Please give back word for word the lines below, from the first one through the one with "MM = [SBZ, MSC, MPU, MCR, MCY, MTX, MDK, SWH, MGN]".
BEGIN Collected material
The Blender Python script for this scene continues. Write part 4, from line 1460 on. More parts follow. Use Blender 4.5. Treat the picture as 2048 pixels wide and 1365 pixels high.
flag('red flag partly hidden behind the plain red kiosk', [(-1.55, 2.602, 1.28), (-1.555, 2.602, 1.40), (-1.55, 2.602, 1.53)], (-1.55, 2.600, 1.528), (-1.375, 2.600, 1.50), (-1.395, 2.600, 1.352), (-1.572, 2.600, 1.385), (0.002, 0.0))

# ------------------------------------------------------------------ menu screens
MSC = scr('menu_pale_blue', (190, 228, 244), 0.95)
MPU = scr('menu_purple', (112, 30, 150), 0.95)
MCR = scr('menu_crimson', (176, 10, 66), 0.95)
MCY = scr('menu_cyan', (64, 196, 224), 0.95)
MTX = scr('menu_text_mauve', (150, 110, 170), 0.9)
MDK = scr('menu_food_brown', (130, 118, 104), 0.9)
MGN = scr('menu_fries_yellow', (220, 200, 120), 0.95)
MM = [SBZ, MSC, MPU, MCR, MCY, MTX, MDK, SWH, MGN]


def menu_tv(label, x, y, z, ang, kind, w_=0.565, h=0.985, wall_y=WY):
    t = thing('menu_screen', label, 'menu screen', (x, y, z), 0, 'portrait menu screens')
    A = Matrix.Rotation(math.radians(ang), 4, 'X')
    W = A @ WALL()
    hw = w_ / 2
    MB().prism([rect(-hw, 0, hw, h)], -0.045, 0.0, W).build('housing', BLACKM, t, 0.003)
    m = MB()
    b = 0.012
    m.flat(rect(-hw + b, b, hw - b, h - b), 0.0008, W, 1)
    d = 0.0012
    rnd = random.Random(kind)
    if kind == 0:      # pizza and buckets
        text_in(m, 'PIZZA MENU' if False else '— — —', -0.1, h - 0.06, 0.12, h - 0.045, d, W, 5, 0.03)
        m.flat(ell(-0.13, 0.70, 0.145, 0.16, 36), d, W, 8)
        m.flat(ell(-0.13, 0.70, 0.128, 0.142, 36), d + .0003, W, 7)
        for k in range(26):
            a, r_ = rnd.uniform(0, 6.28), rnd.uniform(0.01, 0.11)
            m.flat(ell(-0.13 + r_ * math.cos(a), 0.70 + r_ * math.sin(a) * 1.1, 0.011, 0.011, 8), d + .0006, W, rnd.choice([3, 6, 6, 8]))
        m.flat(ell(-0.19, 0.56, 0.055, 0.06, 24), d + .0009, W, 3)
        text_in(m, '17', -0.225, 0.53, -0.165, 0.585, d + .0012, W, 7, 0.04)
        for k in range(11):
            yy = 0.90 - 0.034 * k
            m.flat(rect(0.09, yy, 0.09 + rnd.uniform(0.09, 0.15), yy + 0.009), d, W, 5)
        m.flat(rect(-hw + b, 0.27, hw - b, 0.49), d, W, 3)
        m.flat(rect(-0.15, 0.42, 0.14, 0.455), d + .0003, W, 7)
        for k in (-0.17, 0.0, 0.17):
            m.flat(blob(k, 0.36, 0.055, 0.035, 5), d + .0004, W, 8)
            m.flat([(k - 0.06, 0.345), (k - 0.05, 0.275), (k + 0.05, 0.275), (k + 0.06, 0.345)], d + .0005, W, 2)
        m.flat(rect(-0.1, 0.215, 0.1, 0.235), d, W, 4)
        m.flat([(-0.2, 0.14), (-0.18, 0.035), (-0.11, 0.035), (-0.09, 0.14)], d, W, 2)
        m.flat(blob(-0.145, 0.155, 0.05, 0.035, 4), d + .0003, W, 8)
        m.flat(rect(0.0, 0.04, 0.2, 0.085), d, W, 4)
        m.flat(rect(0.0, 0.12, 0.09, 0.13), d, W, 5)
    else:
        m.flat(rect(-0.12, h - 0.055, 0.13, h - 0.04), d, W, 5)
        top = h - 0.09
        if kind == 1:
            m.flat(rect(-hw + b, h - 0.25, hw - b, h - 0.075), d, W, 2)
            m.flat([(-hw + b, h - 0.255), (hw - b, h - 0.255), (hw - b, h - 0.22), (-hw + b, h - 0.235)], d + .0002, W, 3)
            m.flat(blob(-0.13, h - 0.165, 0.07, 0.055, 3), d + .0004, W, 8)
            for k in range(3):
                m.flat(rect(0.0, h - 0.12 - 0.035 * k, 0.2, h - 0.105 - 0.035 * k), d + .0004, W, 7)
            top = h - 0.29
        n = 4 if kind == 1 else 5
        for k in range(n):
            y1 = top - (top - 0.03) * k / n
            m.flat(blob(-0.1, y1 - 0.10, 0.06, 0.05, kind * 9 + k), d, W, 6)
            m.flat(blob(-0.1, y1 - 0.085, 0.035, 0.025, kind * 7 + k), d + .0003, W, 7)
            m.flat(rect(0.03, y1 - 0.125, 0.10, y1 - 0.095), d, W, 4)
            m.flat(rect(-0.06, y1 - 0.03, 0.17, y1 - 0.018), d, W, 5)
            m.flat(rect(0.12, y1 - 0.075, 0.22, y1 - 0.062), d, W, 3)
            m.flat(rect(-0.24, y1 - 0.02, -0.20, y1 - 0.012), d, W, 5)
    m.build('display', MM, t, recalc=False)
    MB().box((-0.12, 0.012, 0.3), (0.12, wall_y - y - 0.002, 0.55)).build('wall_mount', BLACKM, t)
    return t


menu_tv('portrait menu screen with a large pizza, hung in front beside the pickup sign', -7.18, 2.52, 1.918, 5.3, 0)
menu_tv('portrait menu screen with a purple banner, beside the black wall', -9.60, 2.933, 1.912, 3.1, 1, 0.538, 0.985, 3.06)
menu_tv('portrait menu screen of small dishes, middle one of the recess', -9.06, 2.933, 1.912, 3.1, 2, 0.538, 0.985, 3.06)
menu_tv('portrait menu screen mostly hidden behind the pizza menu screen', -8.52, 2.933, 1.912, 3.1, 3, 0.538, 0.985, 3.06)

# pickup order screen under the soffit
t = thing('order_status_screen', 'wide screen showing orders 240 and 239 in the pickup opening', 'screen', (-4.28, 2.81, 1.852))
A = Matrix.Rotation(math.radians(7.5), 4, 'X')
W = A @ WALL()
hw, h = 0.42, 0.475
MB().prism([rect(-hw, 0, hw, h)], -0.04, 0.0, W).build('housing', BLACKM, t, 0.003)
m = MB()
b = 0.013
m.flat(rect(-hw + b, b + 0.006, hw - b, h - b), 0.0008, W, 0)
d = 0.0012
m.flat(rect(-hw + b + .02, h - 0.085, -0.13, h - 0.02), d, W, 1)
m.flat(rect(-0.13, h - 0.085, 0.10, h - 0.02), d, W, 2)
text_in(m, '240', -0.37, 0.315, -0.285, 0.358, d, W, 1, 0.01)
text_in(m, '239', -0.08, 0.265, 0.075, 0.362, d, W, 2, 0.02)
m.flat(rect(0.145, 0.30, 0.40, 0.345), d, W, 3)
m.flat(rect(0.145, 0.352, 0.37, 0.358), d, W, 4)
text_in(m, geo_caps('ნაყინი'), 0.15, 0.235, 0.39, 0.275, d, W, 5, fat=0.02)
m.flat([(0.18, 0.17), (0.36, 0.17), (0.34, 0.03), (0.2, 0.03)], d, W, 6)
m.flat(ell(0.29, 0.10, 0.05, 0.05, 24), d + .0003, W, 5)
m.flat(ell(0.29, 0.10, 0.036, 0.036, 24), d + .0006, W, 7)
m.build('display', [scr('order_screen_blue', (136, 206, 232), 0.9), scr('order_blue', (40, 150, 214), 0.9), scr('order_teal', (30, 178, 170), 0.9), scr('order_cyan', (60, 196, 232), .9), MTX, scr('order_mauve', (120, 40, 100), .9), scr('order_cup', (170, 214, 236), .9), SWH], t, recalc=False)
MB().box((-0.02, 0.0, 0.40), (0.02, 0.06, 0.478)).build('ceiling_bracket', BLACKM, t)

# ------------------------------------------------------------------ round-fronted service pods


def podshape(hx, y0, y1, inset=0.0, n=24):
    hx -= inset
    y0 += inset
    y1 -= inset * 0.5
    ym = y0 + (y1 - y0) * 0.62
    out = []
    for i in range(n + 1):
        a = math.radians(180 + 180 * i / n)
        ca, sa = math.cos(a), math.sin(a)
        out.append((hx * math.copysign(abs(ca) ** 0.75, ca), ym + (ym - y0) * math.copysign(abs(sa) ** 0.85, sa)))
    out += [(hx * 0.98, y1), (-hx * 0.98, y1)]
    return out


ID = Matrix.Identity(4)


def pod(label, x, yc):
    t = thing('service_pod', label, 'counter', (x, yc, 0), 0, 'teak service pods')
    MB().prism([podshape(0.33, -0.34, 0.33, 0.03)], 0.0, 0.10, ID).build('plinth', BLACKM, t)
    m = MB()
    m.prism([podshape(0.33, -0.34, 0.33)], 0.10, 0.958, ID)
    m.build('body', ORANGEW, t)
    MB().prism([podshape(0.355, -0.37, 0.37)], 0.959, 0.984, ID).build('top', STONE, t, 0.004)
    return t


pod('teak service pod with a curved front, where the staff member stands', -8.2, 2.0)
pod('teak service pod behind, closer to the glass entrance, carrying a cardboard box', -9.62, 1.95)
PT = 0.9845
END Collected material
- **Complete output**:
The Blender Python script for this scene continues. Write part 4, from line 1460 on. More parts follow. Use Blender 4.5. Treat the picture as 2048 pixels wide and 1365 pixels high.
flag('red flag partly hidden behind the plain red kiosk', [(-1.55, 2.602, 1.28), (-1.555, 2.602, 1.40), (-1.55, 2.602, 1.53)], (-1.55, 2.600, 1.528), (-1.375, 2.600, 1.50), (-1.395, 2.600, 1.352), (-1.572, 2.600, 1.385), (0.002, 0.0))

# ------------------------------------------------------------------ menu screens
MSC = scr('menu_pale_blue', (190, 228, 244), 0.95)
MPU = scr('menu_purple', (112, 30, 150), 0.95)
MCR = scr('menu_crimson', (176, 10, 66), 0.95)
MCY = scr('menu_cyan', (64, 196, 224), 0.95)
MTX = scr('menu_text_mauve', (150, 110, 170), 0.9)
MDK = scr('menu_food_brown', (130, 118, 104), 0.9)
MGN = scr('menu_fries_yellow', (220, 200, 120), 0.95)
MM = [SBZ, MSC, MPU, MCR, MCY, MTX, MDK, SWH, MGN]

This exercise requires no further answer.